The two mile stretch of road would take the procession almost three hours to cover. At the Race Course, Bangabandhu wept at remembrance of the sacrifices Bengalis had made in the war against Pakistan. He told the million-strong crowd how the military junta had tried to intimidate him during his trial. 'I told them I was a Bengali and a Muslim, who only dies once.' He had defied the men who had put him on trial and had been ready to walk the gallows with his head held high. He then referred to Bhutto, to let him know that Bengalis had earned their freedom and would have nothing more to do with Pakistan. The people of Bangladesh, declared the nation's founding father, had acquitted themselves well. They had become the golden children of a Golden Bengal.
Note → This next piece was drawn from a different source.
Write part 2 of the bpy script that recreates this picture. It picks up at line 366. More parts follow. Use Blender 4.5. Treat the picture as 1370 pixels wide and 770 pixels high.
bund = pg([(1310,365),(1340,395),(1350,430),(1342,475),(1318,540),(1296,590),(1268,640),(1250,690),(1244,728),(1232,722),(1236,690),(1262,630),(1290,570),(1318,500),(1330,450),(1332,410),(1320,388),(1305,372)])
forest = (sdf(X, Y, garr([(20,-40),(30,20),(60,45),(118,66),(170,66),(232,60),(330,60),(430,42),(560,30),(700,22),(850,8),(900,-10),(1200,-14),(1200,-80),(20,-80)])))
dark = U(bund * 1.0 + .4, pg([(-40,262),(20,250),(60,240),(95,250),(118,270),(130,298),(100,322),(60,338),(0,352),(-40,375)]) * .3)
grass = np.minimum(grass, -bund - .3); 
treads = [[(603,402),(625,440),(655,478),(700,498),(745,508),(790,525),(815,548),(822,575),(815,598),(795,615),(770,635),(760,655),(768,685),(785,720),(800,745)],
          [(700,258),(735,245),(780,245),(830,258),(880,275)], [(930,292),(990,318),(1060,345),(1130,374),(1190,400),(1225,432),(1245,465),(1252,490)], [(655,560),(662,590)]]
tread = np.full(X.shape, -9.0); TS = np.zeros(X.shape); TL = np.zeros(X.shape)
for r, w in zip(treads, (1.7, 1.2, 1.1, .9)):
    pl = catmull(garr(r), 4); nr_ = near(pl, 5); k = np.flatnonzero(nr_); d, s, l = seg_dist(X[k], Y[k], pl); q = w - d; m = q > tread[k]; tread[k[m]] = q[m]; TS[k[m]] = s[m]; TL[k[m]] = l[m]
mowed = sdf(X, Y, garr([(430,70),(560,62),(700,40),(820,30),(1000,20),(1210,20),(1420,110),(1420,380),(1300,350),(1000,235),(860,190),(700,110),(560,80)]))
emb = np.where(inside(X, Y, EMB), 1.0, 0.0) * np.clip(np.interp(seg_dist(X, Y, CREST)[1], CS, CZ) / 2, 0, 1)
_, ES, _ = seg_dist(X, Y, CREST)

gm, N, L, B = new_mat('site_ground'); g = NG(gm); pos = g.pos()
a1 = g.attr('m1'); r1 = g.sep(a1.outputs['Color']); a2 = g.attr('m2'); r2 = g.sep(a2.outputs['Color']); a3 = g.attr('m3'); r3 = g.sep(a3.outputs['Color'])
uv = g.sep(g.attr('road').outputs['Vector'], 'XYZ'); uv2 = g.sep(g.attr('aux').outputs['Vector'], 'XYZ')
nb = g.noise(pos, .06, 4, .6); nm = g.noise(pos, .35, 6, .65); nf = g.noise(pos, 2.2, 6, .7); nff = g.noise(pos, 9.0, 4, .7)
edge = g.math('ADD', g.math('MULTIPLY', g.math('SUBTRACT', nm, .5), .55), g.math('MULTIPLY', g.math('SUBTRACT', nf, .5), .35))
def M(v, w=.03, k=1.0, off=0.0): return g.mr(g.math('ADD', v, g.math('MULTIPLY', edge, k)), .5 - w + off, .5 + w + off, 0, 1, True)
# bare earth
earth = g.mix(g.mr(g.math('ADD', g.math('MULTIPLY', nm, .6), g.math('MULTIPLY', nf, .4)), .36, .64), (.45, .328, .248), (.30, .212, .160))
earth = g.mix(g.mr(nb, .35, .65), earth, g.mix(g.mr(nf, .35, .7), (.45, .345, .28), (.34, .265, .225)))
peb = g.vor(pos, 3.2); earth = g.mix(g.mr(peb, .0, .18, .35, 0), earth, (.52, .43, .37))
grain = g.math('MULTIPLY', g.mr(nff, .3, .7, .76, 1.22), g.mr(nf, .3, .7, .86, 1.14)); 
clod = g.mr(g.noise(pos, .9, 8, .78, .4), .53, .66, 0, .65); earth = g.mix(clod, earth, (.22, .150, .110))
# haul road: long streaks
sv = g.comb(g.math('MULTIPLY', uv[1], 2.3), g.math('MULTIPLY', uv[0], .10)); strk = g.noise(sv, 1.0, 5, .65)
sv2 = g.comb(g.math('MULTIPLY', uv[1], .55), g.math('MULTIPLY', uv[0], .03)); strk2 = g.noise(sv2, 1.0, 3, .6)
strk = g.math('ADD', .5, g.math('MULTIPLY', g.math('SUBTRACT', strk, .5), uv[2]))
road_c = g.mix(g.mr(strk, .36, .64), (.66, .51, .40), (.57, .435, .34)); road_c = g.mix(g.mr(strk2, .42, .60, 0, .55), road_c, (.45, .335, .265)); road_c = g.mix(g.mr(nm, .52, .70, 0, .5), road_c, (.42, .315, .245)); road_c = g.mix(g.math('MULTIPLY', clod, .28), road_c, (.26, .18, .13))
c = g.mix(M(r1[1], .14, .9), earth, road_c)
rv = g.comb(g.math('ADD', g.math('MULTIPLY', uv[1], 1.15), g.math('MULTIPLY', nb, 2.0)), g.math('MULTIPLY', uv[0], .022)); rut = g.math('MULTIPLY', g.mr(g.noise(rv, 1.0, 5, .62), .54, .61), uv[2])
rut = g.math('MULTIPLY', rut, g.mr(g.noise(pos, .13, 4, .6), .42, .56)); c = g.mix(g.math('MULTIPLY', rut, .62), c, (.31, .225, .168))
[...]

Quoting the poet Rabindranath Tagore, who once had complained that the people of Bengal had remained mere Bengalis but were yet to become true human beings, Mujib told the jubilant crowd that the poet had been proved wrong. 'Come back, O poet,' he intoned dramatically, 'and see how your Bengalis are today transformed into worthy men.'
Moments later, as dusk and a winter haze settled over Dhaka, Bangabandhu Sheikh Mujibur Rahman made his way back to his family, who waited for him at the house in Dhanmondi where they had been kept under house arrest by the Pakistan army throughout the course of the War of Liberation.